Here's When You Should Throw Out Valentine's Day Candy

While Valentine's Day is good for sharing romantic dinners and giving your partner gifts, everyone knows that the days after Valentine's Day is when you stock up on all the candy that's still on the shelves — and on sale! When else could you get a box of Ferrero Rocher for rock bottom prices? And those big kitschy hearts full of chocolate truffles — it's like they're giving them out for free. You would also be crazy to pass up a box of Reese's peanut butter hearts at those prices, too!

Our love for the sweet stuff isn't an exaggeration. A 2022 survey by public benefit corporation Sugarbreak revealed that 67% of Americans indulge in chocolate on Valentine's Day and, in 2022, it was expected Americans would spend a total of $23.9 billion dollars on Valentine's Day goodies (via National Retail Federation). When you add discount candy to the equation, you're bound to see a lot of customers loading up on chocolate of all kinds in the days after the holiday. 

But, since buying on impulse can mean you get more than you need, there's a chance a lot of that candy will just sit around in your kitchen after the initial sugar craze wears off. That box of chocolates might wind up getting pushed to the back of the cabinet, lost in a sea of shuffling groceries, or slowly eaten over the course of the rest of the year. And so the question remains — when exactly is it time to toss your post-Valentine's candy?

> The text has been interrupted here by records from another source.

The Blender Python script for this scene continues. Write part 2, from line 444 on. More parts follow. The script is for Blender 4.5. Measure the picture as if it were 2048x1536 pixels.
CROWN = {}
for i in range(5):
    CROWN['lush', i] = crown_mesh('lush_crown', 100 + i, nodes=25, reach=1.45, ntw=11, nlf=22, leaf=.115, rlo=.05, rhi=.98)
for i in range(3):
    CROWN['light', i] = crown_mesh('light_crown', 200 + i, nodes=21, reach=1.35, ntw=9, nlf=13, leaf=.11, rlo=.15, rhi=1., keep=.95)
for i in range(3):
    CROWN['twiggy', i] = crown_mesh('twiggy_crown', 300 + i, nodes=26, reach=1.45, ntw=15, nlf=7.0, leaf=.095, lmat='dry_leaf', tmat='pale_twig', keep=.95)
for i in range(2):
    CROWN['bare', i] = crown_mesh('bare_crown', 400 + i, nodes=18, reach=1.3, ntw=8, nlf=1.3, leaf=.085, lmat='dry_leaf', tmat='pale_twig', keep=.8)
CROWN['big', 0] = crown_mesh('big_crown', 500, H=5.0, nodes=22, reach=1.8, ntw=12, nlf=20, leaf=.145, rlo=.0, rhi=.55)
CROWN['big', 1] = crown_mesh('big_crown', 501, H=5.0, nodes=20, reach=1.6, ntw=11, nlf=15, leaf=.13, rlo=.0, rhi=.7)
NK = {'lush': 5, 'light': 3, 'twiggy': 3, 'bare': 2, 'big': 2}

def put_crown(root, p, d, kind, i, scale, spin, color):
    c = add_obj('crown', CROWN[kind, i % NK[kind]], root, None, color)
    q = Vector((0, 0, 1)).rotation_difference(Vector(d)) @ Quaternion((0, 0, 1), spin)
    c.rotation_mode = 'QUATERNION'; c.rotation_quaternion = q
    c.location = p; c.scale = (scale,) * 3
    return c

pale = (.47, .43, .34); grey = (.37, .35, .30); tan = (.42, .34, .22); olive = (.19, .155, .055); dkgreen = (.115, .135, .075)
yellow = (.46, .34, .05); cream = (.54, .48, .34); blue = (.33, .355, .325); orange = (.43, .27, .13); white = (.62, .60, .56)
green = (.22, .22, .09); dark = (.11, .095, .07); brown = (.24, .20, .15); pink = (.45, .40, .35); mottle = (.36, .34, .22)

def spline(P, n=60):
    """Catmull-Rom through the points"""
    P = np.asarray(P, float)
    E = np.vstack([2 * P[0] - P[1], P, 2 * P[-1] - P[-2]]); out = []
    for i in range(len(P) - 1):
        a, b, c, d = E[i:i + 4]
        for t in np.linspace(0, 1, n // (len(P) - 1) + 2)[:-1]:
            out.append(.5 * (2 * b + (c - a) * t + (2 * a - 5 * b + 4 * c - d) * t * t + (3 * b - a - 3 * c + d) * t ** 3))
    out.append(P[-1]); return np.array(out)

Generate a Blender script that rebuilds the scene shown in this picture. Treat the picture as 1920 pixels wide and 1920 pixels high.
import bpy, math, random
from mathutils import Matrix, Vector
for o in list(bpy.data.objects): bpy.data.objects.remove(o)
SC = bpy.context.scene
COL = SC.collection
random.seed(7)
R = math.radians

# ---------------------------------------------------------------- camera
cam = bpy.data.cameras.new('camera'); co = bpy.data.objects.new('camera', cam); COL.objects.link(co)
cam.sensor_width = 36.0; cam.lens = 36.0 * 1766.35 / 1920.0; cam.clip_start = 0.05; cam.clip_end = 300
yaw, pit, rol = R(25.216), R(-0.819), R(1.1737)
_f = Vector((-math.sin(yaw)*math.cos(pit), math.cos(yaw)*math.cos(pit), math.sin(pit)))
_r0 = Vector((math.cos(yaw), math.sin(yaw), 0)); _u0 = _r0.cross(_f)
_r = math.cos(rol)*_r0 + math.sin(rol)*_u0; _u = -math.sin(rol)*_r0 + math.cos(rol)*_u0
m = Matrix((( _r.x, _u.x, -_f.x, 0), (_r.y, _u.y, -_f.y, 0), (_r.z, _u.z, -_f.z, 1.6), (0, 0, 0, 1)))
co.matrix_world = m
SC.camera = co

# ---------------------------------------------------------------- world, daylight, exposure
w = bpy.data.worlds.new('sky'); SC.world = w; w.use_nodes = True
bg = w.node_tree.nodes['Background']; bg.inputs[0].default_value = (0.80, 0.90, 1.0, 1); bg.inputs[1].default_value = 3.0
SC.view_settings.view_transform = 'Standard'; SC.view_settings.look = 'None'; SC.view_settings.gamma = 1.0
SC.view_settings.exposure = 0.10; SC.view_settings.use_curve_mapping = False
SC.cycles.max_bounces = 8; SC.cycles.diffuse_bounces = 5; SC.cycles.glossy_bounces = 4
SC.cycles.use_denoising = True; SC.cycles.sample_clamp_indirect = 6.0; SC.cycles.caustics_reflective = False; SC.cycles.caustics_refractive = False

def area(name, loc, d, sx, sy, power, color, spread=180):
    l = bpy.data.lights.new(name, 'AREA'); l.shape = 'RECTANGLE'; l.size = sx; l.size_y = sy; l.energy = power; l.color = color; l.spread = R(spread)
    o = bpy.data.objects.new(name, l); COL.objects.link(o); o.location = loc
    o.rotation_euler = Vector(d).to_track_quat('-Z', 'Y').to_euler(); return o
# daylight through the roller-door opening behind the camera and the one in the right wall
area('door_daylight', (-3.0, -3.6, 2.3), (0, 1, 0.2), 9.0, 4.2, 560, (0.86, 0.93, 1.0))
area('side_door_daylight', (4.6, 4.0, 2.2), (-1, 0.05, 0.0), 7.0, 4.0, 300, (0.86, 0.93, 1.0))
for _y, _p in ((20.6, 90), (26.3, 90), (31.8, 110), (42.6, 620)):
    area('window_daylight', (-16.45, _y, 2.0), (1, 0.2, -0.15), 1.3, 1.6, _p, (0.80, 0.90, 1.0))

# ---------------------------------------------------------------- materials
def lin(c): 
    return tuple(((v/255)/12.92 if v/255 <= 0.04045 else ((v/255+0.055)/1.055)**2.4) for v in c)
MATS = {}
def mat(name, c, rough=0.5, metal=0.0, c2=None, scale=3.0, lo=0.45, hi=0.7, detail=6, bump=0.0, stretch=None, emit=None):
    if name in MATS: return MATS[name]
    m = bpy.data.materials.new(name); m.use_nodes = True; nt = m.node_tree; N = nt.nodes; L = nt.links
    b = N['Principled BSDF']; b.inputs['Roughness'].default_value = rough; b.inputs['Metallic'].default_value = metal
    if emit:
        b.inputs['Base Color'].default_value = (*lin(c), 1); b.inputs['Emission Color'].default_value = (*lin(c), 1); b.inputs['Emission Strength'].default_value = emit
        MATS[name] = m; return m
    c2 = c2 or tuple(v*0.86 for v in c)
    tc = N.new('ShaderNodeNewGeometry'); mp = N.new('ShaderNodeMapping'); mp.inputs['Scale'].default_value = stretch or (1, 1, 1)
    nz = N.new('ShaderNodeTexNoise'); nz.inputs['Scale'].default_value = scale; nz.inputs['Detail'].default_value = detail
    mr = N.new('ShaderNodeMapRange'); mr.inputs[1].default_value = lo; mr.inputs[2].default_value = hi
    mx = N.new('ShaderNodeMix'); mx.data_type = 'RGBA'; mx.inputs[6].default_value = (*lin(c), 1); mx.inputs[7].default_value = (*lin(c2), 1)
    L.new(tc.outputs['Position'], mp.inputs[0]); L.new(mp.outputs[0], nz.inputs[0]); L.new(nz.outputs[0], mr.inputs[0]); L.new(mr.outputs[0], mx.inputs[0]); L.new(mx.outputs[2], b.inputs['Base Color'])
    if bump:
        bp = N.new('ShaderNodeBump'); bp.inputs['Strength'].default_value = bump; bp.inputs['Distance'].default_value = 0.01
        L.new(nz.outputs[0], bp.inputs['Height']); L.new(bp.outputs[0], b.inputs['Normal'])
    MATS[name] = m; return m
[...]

Lollipops are the longest-lasting Valentine's Day candy

According to Guilty Eats, the first thing to do before disposing of your Valentine's Day candy is the most obvious one: Check the expiration date. If you're still a few months out before the candy officially goes bad, there's no harm in digging into it. But, in the event you either tossed the box out or can't find that date on the packaging, Guilty Eats does recommend that you keep your treats in a cool and dry place for no longer than eight to 10 months. In the case of chocolate and gum, you can keep them for as long as nine to 10 months at best, but lollipops and other hard candies can last up to a year if properly stored.

In the event you do plan on keeping all of your Valentine's candy, the question then becomes what exactly to do with all of it? There's only so many candy conversation hearts and lollipops someone could eat before growing tired of it. The Dairy Alliance has a few ideas for using your leftover candy to prepare a wide variety of confections, ranging from hot chocolate and truffles to lava cake. 

For now, it's still only a few days after Valentine's Day, so you have plenty of time to figure what you want to do with your candy haul before the expiration date comes up.